Mennekes: Ja, vielleicht sind wir in den USA noch gar nicht so weit. Da ist es noch nicht mal ein heißes Eisen. Insgesamt muss man ja sagen, dass sich die Kirchenausstattung in den USA noch im dumpfen Schlaf befindet. Neue Kirchen gibt es kaum. Und wenn, dann ist es der übliche Durchschnitt und doch irgendwie der Versuch, es den Europäern des 19. Jahrhunderts nachzutun.

domradio: Jetzt haben Sie aber genau dieses Thema Studenten in den USA nahe gebracht.

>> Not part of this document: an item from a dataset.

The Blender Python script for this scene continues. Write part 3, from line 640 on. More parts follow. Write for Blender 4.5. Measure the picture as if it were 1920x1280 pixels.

Welche Fragen haben die ihnen gestellt?
Mennekes: Zunächst einmal glaube ich, dass vor allen Dingen in der Kunstabteilung des Colleges, an dem ich war, die Studenten bis dahin kaum mit gegenwärtiger Kunst beschäftigt waren. Da dominiert auf der einen Seite sehr stark die Kunstgeschichte. Auf der anderen Seite aber sind die Begeisterung und die Entschiedenheit zu lernen dort wesentlich größer, als ich das hier an den Universitäten entdeckt habe.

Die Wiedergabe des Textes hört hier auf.